Dalam pelaksanaan mandat dan wewenang untuk menjaga SSK, Bank
Indonesia memiliki beberapa payung hukum sebagai berikut:
Berdasarkan peraturan-peraturan tersebut, Bank Indonesia memiliki
mandat untuk melakukan pengaturan dan pengawasan makroprudensial
terhadap sistem keuangan yang terdiri atas lembaga keuangan, perusahaan
non keuangan, rumah tangga, pasar keuangan, serta infrastruktur keuangan
yang saling berinteraksi dalam pendanaan dan/atau penyediaan pembiayaan
pertumbuhan perekonomian.
Hasil asesmen sistem keuangan, repons kebijakan Bank Indonesia, serta
prospek SSK ke depan secara berkala dipublikasikan melalui
Kajian
Stabilitas Keuangan.
Kebijakan makroprudensial merupakan kebijakan yang bertujuan
memelihara stabilitas sistem keuangan secara keseluruhan melalui
pembatasan risiko sistemik. Risiko sistemik adalah potensi instabilitas
akibat terjadinya gangguan yang menular (contagion) pada sebagian atau
seluruh sistem keuangan karena interaksi dari faktor ukuran (size),
kompleksitas usaha (complexity), keterkaitan antarinstitusi dan/atau
pasar keuangan (interconnectedness), serta kecenderungan perilaku yang
berlebihan dari pelaku atau institusi keuangan untuk mengikuti siklus
perekonomian (procyclicality).
Pengalaman menunjukkan bahwa stabilitas moneter dan kesehatan
mikroprudensial saja tidak cukup untuk mencegah krisis, mengingat krisis
2008 terjadi di tengah kondisi makroekonomi yang sehat. Kebijakan
moneter cenderung tidak dapat menangkap sinyal pemupukan risiko yang
bersumber dari perilaku ambil risiko elemen sistem keuangan, misalnya
peningkatan mortgage loan secara massal di perbankan.
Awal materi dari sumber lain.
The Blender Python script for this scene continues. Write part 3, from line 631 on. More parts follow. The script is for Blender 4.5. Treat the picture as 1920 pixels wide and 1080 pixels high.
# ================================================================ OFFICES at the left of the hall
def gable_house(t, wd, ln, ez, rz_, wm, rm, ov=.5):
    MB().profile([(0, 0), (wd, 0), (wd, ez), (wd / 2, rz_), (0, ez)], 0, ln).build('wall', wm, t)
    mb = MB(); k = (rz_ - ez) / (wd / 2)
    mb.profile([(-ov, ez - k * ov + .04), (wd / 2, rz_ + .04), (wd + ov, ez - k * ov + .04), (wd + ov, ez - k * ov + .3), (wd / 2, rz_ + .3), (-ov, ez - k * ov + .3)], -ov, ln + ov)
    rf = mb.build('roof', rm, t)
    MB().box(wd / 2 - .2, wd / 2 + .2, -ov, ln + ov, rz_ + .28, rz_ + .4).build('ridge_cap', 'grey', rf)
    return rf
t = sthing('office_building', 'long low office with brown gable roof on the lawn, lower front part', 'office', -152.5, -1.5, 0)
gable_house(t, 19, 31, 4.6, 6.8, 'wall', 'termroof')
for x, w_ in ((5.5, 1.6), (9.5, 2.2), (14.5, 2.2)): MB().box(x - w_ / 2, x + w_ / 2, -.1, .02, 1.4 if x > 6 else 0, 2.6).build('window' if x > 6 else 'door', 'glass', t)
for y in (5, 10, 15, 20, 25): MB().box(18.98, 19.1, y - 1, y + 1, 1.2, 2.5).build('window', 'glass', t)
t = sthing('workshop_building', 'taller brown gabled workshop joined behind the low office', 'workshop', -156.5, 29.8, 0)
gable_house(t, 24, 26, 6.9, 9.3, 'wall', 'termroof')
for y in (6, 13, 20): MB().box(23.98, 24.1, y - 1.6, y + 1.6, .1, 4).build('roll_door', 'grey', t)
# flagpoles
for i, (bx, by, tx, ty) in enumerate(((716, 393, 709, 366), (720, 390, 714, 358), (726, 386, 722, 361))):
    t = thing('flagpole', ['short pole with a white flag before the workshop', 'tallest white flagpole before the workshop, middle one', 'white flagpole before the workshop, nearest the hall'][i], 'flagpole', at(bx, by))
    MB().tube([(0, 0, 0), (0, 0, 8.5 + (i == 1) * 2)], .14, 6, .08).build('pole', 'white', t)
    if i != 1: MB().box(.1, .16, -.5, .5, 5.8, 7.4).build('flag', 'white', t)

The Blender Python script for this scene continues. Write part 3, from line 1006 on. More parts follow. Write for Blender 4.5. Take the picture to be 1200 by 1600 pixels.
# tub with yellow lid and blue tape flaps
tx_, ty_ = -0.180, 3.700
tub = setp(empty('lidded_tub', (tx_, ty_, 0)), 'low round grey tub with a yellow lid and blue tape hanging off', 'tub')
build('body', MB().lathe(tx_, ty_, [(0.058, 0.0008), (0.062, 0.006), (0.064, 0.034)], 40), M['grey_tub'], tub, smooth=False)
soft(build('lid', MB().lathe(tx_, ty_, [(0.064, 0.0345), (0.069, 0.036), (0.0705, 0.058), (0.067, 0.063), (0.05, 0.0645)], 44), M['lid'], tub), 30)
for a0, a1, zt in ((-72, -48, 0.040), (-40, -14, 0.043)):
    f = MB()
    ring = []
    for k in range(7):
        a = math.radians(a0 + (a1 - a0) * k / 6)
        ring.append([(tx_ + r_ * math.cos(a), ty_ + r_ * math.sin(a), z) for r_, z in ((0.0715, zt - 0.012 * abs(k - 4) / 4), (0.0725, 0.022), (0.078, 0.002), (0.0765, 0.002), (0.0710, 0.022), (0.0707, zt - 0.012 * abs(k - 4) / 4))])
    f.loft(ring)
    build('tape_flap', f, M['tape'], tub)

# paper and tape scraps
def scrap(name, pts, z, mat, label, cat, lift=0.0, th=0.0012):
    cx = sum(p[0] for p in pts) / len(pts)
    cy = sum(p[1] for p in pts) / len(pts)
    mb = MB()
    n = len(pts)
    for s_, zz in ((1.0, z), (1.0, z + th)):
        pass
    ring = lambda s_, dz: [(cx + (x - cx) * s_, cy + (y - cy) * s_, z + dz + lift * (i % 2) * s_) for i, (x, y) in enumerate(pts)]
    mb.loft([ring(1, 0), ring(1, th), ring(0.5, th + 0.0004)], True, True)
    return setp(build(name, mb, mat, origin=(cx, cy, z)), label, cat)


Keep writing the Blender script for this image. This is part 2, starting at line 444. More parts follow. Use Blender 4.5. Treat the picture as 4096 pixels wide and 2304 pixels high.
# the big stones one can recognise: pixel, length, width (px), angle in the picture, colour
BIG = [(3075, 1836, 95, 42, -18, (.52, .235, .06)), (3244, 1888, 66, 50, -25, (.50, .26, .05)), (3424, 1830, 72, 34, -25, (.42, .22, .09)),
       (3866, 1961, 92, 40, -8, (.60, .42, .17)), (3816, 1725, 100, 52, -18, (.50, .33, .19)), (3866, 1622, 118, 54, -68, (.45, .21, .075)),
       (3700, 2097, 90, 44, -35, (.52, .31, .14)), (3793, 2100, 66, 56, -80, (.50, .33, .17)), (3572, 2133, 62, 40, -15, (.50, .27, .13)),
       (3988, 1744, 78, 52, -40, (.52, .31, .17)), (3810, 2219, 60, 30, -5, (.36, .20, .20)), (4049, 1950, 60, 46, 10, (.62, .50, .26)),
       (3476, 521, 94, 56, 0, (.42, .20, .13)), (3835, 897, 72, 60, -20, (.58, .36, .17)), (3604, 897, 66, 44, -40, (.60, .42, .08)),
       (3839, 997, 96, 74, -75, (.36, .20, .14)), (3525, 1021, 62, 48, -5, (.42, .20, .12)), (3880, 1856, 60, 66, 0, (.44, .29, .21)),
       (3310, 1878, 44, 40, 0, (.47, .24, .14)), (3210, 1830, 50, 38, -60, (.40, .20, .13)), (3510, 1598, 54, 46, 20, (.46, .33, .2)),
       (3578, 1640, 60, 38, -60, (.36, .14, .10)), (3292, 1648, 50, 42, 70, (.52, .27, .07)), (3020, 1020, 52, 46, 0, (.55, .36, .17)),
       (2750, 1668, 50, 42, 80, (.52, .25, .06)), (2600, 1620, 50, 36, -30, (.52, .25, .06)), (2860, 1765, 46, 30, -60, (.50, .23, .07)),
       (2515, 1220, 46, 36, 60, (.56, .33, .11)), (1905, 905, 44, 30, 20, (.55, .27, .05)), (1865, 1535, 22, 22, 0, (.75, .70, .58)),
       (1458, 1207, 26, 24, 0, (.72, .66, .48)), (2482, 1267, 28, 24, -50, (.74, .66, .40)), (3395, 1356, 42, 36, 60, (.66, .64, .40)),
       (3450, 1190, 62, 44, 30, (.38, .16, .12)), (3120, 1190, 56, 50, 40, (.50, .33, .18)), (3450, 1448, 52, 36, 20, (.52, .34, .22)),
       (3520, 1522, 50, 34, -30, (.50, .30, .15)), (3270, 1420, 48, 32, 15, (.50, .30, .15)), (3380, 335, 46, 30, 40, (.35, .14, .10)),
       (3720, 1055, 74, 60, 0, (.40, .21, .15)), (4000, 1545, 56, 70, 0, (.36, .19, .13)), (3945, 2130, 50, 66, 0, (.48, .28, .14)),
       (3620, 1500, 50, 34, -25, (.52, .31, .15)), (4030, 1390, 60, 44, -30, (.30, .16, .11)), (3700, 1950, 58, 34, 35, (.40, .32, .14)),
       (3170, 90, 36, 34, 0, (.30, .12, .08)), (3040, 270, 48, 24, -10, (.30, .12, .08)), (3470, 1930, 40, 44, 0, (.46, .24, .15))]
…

Sementara itu, kebijakan mikroprudensial yang melihat tingkat
kesehatan individual lembaga, juga belum mampu menangkap pemupukan
risiko dari waktu ke waktu. Oleh karena itu, diperlukan penerapan
kebijakan makroprudensial yang dapat melengkapi kebijakan moneter,
mikroprudensial, dan fiskal untuk menjaga stabilitas sistem keuangan.
Bank Indonesia melakukan pengawasan
makroprudensial melalui surveilans sistem keuangan dan pemeriksaan
terhadap bank dan terhadap lembaga lainnya yang memiliki keterkaitan
dengan bank jika diperlukan. Surveilans dilakukan mulai dari pemantauan
perkembangan kondisi sistem keuangan hingga identifikasi, analisis, dan
penilaian risiko. Dalam rangka pelaksanaan surveilans ini, Bank wajib
menyediakan dan menyampaikan data dan informasi yang diperlukan, serta
bertanggung jawab atas kebenaran data dan informasi yang disampaikan.